In this exercise, the entries below include pictures. Repeat exactly the lines from the line with "Model this scene" to the line with "scene.camera = cam", including both, but without the pictures.

--- START Information supplied ---

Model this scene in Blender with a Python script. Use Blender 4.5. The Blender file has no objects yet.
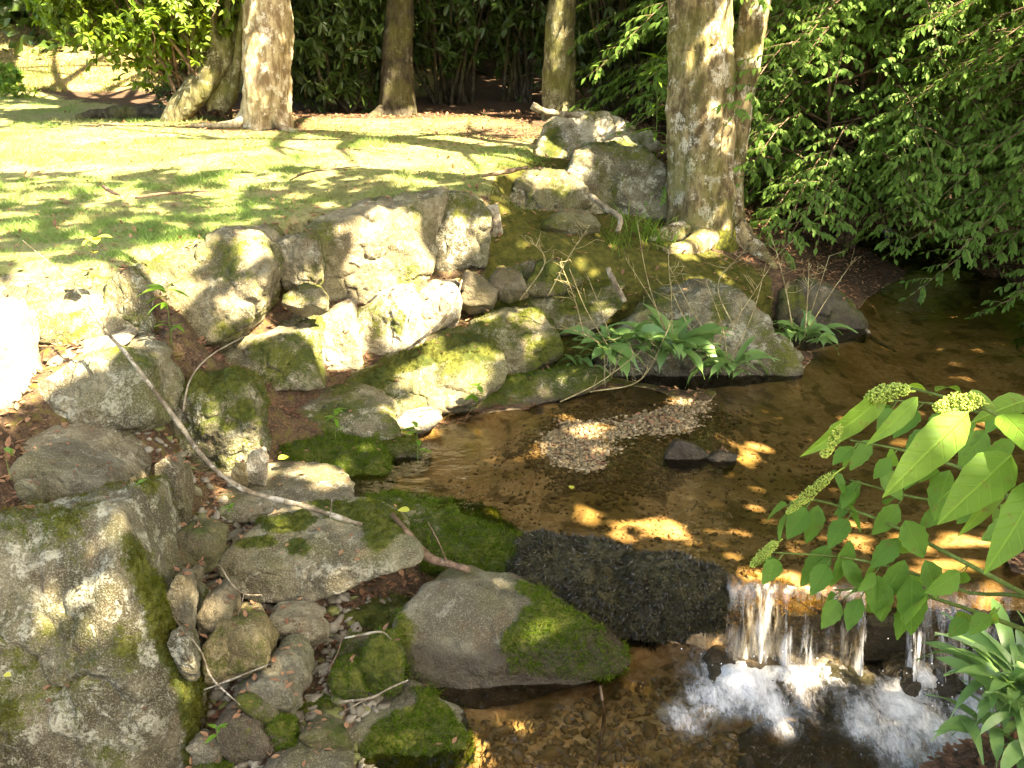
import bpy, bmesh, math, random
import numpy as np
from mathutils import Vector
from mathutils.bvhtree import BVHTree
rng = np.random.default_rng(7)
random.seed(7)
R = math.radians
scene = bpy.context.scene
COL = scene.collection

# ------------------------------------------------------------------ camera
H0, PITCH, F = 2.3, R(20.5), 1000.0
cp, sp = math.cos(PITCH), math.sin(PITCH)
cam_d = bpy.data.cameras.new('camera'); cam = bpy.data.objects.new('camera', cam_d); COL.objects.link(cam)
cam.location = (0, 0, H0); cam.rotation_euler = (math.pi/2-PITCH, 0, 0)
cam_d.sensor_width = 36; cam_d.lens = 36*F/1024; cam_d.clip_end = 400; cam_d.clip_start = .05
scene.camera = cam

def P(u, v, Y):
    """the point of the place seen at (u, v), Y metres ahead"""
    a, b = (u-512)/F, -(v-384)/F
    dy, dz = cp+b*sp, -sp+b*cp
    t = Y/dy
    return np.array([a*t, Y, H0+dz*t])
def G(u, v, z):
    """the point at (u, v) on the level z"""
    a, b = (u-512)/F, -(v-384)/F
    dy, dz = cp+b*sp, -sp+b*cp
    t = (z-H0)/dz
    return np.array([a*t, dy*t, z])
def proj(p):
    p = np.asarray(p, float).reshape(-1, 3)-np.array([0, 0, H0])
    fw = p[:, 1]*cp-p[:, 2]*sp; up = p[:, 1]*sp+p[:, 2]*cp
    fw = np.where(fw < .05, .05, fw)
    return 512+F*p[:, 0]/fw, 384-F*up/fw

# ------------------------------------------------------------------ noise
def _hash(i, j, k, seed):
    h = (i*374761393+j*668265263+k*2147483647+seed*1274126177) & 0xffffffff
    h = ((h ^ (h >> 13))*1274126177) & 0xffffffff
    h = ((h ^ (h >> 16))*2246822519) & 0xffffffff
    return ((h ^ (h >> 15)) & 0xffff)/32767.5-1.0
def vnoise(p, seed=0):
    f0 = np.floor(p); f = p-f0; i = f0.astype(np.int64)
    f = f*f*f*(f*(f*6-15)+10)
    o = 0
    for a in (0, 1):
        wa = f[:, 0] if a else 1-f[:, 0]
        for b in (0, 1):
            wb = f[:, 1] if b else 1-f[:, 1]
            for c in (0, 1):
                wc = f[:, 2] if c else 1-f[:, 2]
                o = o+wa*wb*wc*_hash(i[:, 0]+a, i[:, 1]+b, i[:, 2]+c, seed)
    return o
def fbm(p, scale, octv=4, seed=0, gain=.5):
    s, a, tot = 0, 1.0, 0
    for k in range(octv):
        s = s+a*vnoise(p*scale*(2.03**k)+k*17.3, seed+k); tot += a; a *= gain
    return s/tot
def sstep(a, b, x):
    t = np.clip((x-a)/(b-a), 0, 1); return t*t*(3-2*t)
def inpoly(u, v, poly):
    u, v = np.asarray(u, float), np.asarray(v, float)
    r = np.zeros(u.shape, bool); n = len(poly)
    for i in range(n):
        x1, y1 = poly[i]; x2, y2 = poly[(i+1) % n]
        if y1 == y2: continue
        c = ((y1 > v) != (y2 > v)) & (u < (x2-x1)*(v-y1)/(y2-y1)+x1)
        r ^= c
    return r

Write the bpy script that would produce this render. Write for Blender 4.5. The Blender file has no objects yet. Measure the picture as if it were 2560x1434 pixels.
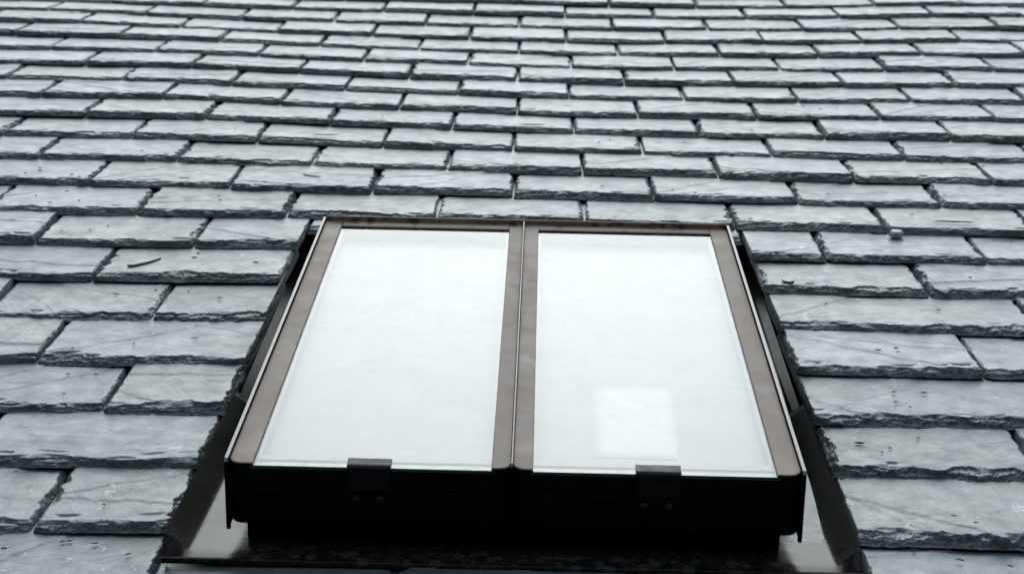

--- END Information supplied ---
--- START Information supplied ---

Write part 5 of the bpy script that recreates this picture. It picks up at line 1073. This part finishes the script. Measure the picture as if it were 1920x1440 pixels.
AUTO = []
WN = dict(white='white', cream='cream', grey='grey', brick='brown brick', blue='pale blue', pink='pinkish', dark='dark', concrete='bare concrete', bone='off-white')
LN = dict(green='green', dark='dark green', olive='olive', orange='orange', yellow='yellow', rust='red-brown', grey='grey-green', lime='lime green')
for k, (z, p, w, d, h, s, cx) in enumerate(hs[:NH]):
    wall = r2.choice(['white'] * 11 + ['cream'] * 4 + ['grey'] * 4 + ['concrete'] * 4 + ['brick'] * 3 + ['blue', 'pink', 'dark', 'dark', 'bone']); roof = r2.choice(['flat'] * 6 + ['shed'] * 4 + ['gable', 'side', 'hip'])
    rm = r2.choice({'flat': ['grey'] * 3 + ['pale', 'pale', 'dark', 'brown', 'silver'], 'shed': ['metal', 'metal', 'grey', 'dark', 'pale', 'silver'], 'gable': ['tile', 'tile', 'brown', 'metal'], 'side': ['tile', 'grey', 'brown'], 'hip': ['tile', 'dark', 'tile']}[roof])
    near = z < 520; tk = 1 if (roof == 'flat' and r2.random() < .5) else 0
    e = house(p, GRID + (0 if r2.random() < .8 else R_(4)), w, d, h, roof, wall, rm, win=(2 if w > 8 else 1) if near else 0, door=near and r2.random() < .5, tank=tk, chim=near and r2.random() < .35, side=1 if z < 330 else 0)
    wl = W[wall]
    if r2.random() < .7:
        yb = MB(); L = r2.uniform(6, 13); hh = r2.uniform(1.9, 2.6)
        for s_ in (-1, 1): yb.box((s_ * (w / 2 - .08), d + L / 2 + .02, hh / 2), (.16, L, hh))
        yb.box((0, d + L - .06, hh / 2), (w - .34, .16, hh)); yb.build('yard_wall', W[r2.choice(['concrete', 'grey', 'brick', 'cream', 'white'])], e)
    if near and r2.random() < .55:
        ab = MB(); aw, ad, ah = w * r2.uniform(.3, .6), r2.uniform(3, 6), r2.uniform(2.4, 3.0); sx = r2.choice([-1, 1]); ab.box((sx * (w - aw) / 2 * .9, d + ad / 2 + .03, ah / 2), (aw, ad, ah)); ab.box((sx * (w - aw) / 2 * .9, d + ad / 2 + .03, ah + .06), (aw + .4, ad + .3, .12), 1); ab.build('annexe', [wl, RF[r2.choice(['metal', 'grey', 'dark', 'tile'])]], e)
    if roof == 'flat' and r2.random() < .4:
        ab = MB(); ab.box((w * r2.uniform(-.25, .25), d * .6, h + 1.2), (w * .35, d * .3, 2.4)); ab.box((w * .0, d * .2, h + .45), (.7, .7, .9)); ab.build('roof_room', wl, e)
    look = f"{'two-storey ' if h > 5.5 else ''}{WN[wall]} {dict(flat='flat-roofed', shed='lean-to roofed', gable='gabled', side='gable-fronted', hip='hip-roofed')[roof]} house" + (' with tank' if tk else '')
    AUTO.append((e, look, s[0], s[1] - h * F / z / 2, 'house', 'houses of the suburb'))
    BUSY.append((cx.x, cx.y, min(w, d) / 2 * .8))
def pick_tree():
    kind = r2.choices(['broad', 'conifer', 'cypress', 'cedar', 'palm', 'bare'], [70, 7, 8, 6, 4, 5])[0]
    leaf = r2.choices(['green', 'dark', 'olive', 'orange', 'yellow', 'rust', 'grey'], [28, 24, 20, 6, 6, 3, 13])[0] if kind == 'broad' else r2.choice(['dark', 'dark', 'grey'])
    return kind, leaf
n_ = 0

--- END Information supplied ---
--- START Information supplied ---

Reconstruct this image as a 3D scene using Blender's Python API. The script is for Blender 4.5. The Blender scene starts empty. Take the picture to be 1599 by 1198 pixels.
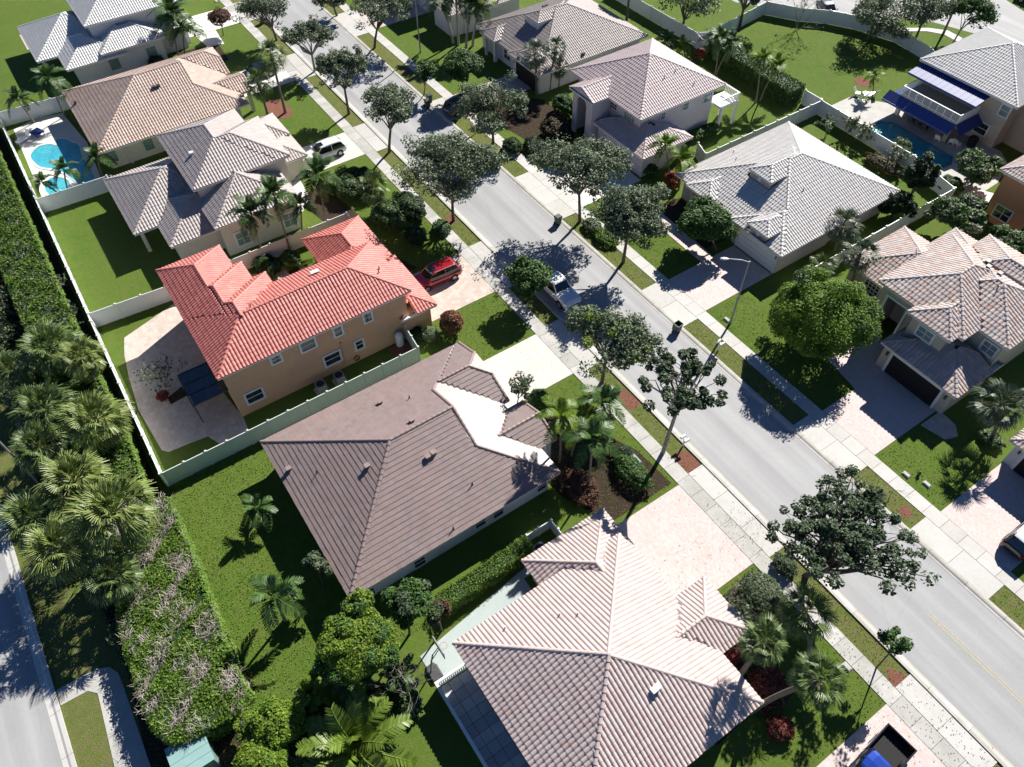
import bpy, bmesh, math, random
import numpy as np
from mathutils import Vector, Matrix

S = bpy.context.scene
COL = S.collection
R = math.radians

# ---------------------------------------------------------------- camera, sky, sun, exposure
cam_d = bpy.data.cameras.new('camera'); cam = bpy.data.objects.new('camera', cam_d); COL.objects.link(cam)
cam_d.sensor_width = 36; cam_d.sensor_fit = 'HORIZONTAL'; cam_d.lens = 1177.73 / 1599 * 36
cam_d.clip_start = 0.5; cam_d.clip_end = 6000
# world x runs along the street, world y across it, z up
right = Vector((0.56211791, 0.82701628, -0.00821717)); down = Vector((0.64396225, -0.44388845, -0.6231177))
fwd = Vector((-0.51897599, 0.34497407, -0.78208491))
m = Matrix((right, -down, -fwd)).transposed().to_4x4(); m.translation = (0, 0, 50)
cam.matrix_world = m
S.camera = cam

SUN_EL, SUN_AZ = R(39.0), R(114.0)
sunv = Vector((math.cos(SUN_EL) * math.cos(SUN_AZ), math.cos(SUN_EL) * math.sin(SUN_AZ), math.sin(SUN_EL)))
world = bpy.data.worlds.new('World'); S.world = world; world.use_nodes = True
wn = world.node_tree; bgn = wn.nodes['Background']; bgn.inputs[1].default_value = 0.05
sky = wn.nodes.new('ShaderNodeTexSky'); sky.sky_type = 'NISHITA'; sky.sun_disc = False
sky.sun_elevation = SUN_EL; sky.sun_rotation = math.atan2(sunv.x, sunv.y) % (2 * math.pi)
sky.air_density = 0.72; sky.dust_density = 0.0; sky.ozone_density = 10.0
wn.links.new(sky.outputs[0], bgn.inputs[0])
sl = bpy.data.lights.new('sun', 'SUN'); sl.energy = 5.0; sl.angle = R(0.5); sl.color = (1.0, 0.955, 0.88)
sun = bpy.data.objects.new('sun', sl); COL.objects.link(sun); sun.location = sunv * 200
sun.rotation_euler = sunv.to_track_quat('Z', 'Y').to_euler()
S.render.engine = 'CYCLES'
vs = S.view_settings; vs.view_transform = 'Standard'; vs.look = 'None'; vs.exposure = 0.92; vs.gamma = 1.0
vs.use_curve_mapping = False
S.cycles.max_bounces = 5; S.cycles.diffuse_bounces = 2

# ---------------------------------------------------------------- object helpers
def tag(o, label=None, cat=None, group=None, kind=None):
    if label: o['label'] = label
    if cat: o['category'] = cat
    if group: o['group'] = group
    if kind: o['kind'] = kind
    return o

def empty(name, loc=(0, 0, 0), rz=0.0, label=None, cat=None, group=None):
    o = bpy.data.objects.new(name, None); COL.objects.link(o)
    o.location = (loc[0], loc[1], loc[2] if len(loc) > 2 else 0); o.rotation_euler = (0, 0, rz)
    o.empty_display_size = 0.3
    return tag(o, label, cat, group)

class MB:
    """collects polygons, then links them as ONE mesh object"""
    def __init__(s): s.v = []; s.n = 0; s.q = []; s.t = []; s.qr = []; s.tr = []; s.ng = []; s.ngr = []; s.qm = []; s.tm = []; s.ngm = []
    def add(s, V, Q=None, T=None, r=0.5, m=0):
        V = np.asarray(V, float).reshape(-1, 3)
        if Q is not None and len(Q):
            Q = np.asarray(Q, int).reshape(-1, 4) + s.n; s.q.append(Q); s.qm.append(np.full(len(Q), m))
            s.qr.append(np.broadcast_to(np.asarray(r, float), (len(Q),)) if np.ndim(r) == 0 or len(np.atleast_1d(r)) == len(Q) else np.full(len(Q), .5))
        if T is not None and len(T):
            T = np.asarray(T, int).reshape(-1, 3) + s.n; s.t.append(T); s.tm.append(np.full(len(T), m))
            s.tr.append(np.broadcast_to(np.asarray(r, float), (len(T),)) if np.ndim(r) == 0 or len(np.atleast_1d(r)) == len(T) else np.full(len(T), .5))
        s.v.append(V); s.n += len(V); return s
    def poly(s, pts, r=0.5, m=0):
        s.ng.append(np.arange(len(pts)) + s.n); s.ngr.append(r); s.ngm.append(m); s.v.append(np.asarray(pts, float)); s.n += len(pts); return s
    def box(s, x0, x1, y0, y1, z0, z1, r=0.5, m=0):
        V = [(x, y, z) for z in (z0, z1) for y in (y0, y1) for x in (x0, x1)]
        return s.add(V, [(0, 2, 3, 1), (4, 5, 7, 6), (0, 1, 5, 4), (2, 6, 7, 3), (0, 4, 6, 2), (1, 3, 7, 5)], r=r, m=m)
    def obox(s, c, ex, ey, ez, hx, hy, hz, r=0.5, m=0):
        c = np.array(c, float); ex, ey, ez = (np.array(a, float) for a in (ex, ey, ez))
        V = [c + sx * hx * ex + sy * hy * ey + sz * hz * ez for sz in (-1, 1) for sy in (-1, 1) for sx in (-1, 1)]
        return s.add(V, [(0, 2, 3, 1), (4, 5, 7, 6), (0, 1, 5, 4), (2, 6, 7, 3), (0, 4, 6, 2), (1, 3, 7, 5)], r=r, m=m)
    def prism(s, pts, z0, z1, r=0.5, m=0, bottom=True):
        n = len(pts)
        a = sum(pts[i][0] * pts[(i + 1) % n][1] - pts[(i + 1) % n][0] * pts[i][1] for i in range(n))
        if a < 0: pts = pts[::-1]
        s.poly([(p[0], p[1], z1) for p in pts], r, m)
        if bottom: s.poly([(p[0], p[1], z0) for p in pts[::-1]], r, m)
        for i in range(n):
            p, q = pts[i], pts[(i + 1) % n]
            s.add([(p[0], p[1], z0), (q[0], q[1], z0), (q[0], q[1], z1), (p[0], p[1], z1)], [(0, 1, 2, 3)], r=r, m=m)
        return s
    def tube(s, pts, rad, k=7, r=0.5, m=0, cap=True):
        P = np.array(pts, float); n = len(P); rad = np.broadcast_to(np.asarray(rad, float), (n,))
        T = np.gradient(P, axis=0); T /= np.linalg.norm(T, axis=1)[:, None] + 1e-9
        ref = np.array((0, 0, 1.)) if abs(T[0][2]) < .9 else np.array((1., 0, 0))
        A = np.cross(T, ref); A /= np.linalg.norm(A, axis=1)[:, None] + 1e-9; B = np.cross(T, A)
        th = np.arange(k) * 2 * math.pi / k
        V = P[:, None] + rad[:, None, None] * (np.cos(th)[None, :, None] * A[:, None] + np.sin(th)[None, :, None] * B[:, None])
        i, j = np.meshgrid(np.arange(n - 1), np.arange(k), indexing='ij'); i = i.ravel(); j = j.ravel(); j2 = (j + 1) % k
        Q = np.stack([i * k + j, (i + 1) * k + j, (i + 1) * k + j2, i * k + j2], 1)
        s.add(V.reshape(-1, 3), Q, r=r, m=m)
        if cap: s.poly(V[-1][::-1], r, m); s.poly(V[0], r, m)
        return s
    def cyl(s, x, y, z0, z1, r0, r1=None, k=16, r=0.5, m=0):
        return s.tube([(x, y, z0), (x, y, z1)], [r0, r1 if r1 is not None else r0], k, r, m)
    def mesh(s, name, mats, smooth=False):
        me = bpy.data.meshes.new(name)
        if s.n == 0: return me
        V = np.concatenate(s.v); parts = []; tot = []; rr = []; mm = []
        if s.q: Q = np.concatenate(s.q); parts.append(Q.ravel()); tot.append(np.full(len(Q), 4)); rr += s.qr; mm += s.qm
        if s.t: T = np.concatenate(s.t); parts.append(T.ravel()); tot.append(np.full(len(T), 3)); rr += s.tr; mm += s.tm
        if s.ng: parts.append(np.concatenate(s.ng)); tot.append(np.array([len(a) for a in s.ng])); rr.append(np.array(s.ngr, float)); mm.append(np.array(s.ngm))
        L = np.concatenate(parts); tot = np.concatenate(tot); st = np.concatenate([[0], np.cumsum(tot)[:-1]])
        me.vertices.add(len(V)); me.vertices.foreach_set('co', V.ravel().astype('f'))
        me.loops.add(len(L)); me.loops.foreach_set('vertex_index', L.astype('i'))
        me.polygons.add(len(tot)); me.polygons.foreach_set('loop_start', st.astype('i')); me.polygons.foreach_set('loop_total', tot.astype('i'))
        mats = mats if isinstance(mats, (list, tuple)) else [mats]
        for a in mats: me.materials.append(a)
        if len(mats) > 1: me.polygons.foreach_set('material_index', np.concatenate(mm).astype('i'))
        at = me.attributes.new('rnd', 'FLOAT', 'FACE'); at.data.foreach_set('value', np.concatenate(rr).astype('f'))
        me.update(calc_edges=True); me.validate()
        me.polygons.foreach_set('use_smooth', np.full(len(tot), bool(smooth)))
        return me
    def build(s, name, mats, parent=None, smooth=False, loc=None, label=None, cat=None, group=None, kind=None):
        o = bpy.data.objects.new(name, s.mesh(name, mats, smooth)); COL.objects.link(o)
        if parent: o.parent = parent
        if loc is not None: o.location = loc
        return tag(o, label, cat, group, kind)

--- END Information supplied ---

* [Answer for this exercise]:
Model this scene in Blender with a Python script. Use Blender 4.5. The Blender file has no objects yet.
import bpy, bmesh, math, random
import numpy as np
from mathutils import Vector
from mathutils.bvhtree import BVHTree
rng = np.random.default_rng(7)
random.seed(7)
R = math.radians
scene = bpy.context.scene
COL = scene.collection

# ------------------------------------------------------------------ camera
H0, PITCH, F = 2.3, R(20.5), 1000.0
cp, sp = math.cos(PITCH), math.sin(PITCH)
cam_d = bpy.data.cameras.new('camera'); cam = bpy.data.objects.new('camera', cam_d); COL.objects.link(cam)
cam.location = (0, 0, H0); cam.rotation_euler = (math.pi/2-PITCH, 0, 0)
cam_d.sensor_width = 36; cam_d.lens = 36*F/1024; cam_d.clip_end = 400; cam_d.clip_start = .05
scene.camera = cam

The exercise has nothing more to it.